I was thinking today the most emotional moment I’ve witnessed in film is the ending of City Lights. The Tramp stands, looks at the once blind girl in her florist shop, and his face is like a river filled with a mix of emotions only Chaplin could convey silently. But that is not the moment.
The once blind girl sees the Tramp, doesn’t know who he is, and says (according to the intercut card) to her assistants, “I’ve made a conquest”. She offers him a flower and a coin. He can’t take his eyes off her.
She takes it out to him. He turns, humiliated, tries to get away, but she insists he take it. She gives him the flower, he takes it as if is the most precious gift on earth, he stares at her as if mesmerized. She hands him the coin, and it is when she touches his hand that she realizes. She strokes the hand, unbelieving, awareness flooding every fibre of her — this is her champion, the one who took care of her, restored her eyesight. This pitiful homeless penniless man whom she always imagined to be a grand wealthy benefactor.
I am still moved to tears as I write this.
For me, the emotional perfection of the scene, the imagining of it — we centre on the touch. We feel it as she touches him. It is an electric moment that I cannot imagine being duplicated or bettered.
In part, it’s because it is a silent film. There is no conversation to distract us. Everything is said through gesture, glance, and then … the image of the touch, the touch that brings back memories, floods her with emotion, that resonates within him — who can watch this moment without feeling?

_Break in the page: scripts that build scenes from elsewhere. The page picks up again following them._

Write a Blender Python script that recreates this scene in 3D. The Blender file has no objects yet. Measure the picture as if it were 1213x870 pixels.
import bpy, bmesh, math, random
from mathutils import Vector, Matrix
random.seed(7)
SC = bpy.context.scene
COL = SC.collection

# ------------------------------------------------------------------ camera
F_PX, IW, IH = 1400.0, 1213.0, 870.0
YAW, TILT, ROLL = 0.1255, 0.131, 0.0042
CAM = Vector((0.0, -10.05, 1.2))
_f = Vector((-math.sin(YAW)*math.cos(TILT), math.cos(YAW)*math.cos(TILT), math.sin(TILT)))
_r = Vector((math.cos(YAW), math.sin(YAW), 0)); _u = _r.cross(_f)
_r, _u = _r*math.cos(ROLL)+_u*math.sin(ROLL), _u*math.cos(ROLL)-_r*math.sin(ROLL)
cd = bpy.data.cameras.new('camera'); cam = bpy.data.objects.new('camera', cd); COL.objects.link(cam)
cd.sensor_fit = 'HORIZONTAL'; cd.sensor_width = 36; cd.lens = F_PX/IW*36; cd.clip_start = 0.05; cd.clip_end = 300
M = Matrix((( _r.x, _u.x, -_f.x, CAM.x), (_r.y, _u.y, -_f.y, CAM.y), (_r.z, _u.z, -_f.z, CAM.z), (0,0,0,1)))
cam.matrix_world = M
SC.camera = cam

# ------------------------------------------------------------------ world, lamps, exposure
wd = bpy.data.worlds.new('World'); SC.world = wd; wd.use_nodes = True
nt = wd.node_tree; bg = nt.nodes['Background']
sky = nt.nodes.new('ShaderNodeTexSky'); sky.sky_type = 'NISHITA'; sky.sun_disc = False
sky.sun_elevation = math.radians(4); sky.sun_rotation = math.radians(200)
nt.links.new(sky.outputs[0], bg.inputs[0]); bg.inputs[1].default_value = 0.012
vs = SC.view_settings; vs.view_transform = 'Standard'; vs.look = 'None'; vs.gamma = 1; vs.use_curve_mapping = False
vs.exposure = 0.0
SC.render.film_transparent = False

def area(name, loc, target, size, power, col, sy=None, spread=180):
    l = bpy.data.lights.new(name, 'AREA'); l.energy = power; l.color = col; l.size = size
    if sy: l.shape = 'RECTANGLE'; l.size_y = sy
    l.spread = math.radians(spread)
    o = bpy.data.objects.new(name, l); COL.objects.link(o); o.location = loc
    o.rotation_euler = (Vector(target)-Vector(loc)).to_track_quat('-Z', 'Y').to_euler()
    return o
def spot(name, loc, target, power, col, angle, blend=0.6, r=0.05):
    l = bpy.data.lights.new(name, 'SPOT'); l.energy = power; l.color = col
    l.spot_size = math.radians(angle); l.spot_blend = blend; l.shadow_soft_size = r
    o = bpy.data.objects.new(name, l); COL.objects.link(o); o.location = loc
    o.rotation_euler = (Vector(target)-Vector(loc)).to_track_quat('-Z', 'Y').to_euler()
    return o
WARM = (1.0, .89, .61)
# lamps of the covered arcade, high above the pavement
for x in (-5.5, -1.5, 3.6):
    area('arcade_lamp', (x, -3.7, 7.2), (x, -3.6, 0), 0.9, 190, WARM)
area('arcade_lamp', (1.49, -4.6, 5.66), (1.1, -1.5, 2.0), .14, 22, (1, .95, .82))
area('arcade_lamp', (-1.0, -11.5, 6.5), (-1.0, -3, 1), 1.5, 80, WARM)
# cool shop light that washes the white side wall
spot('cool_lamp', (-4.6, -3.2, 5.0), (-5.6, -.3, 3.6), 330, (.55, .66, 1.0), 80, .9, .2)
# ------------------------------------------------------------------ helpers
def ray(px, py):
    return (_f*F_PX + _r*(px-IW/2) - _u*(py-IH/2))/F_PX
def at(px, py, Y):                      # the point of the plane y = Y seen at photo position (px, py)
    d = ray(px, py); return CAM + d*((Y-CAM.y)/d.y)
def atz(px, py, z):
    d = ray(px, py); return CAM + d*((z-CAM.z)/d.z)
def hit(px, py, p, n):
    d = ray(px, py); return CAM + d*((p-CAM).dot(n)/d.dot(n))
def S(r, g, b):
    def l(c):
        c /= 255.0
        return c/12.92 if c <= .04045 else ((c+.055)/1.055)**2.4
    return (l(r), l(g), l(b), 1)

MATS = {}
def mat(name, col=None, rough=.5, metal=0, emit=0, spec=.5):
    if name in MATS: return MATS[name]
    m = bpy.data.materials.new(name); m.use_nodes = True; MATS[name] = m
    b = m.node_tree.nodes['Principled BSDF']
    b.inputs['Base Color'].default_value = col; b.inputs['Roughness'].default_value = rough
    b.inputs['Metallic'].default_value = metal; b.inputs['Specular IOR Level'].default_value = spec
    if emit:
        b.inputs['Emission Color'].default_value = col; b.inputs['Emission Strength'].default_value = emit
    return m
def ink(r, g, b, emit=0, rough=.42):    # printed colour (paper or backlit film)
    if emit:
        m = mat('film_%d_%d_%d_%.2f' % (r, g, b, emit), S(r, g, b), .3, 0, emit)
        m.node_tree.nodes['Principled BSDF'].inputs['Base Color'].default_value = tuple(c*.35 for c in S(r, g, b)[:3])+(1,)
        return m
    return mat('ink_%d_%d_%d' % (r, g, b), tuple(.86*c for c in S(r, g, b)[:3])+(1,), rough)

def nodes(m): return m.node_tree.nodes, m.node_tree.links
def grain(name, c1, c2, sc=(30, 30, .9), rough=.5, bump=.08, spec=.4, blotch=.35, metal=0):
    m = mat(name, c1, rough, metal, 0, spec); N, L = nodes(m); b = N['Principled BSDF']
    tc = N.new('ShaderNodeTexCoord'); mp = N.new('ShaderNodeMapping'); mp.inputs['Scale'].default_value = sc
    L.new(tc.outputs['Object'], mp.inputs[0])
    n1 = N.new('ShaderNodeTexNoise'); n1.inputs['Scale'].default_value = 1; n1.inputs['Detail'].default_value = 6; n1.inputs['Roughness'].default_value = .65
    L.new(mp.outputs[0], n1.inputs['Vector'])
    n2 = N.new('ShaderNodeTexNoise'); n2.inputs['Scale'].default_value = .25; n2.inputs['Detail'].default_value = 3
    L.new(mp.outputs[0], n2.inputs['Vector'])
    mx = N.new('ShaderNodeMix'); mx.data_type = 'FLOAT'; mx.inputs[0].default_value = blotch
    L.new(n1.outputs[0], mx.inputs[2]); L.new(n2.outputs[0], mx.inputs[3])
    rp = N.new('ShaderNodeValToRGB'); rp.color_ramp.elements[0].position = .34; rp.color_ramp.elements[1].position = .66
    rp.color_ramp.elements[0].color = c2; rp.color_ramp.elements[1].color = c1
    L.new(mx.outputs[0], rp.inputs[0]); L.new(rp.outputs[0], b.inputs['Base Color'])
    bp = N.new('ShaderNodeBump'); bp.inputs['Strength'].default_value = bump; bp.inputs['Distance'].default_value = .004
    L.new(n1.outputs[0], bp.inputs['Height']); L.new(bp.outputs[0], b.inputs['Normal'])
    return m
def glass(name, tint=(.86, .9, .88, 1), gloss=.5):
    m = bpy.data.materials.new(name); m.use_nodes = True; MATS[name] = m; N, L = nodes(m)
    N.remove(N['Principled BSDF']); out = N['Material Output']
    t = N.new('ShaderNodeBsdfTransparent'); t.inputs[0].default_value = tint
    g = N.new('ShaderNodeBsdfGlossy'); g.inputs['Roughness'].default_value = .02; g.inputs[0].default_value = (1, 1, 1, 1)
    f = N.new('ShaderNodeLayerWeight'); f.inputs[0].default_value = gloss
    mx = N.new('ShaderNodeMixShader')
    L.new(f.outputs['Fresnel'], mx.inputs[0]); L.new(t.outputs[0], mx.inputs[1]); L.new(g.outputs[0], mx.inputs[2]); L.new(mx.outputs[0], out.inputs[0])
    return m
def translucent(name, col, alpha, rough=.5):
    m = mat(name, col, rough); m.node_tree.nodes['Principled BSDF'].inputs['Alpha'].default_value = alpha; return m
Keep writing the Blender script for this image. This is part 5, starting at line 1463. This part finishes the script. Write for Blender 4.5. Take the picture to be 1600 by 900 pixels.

I say with true belief (and absolutely no evidence to base it upon) that the entire film is created toward this climax, this one moment. But I believe it with my heart, because Chaplin speaks so directly we cannot experience it but as if it’s happening this moment. This climactic moment, he doesn’t create the delight we experience to watch his acrobatics/ comic slapstick, nor the continuous comedy that inspires our pure unalloyed laughter, instead he speaks to our hearts, our yearning to be loved (a subject Chaplin knew much about), and the joy we collectively experience to witness a moment of the realization of love — the fictional kind — and none the less cherished and valued that it is but a dream.
Wisely, the film ends with the scene, as what could possibly follow that would not disappoint?